I received several reports over the weekend that Rightside (NAME) laid off some of its work staff late last week.
I reached out to Taryn Naidu CEO of Rightside who had the following statement:
“”In an effort to lower the overall cost structure and realign our resources on more strategic parts of our business, we made a difficult decision to layoff around six percent of our employees last Thursday. These changes will allow us to put more focus on our key growth areas that will drive our company forward even more aggressively. It’s a great time to be in the domain industry and Rightside is well-positioned for success.””
Shares of Rightside rose over 4% today to close at $8.87 a share after hitting an intraday high of $9.13
Rightside traded a low as $7.32 last week but rebounded quickly in what still is a horrible 2016 for the stock market.
According to Yahoo the company has 250 employees.
Domain Observer says
Boys and girls, don’t try to be employed by somebody.
Wendy Bower says
Mismanagement at the highest level as usual. Change of management is needed.
Thomas says
and so it begins..
cowabunga says
What begins? 250 staff to run 40 tld’s? They are bloated. Unnecessary amount of staff.
M. Menius says
This makes sense. Salaries are often the greatest overhead of any business. Longevity is directly tied to careful management of costs.
Frank Michlick says
250 people to run the TLDs, the tech for the Donuts TLDs, Namejet, name.com, eNom, BulkRegister etc.
BT says
I think this is a healthy progression. The boys and girls who “delivered” get to stay
thelegendaryjp says
6% is nothing from 250, so they trimmed the fat. Not like they employed 100,000 people.
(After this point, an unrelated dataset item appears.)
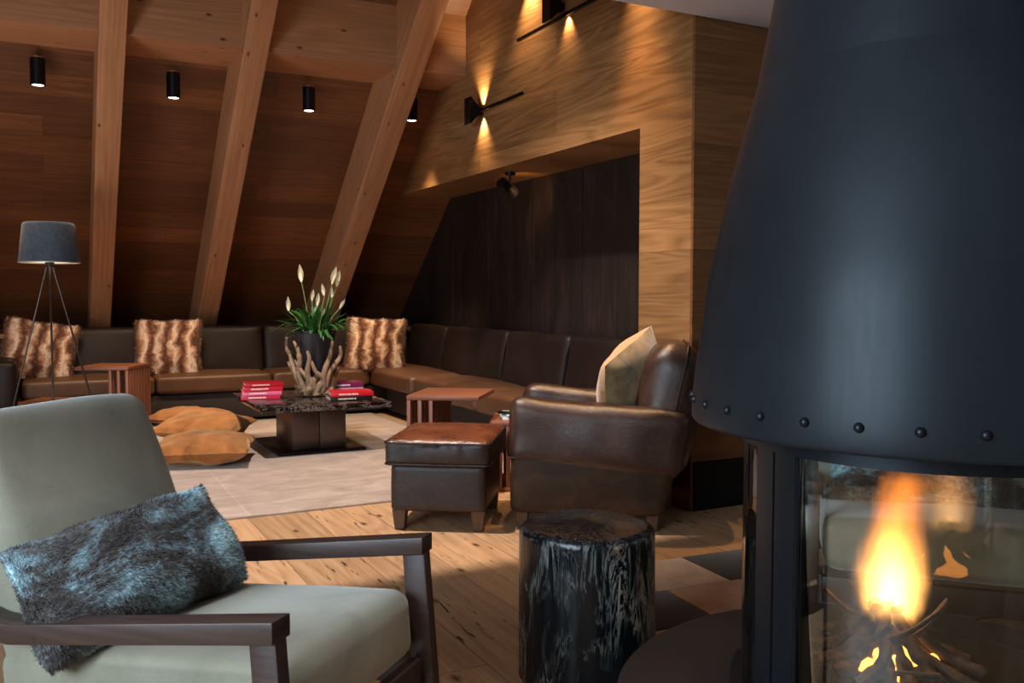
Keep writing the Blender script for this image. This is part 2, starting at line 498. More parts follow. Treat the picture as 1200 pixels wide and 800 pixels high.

Domainer Extraordinaire says
When you stop getting paid to run up other bidders there is less money to go around.
Meyer says
Maybe, get rid of one person in a top management position to save the jobs of 15 people who probably really need the job who have families to feed and a mortgage to pay. But, we know top management would not do that.
thelegendaryjp says
This is a business, they make business calls (hopefully) not a charity.
What good is freeing up one spot to save 15 if the revenue decreases? What if that 1 spot was crucial. I can appreciate your good heart but it does not translate in business all the time.
Meyer says
I was just offering another option which top management avoids.
And, if you look at some/many public companies, top management tends to be bloated.
steve says
I know shareholders usually welcome layoffs and cuts. Business as usual. Stocks rise.
I try to look behind the numbers. There are real people there. With families to support. I hope these folks can find new jobs soon. Not easy finding employment, unless you have amazing skills in tech, healthcare, or finance.
Ryan says
This is a poorly managed company. During the GTLD rollout, their platform was an epic fail, I tried to let them know about huge issues about failing to place EAP via ENOM, and how their whole platform was a mess, they could care less. The old we will let someone know about it, now get lost, I got to go on my break.
With all these moving parts, this could be a great company, alignment with China, they could have done something great.
I always thought they had the wrong CEO for this company. Nothing is going to change, will just buy them a few more cheese platters, and maybe another year.
Company is under performing big time.
Itsmeyall says
Lay offs suck this not just some percent or figure …were talking about peoples lives and families here.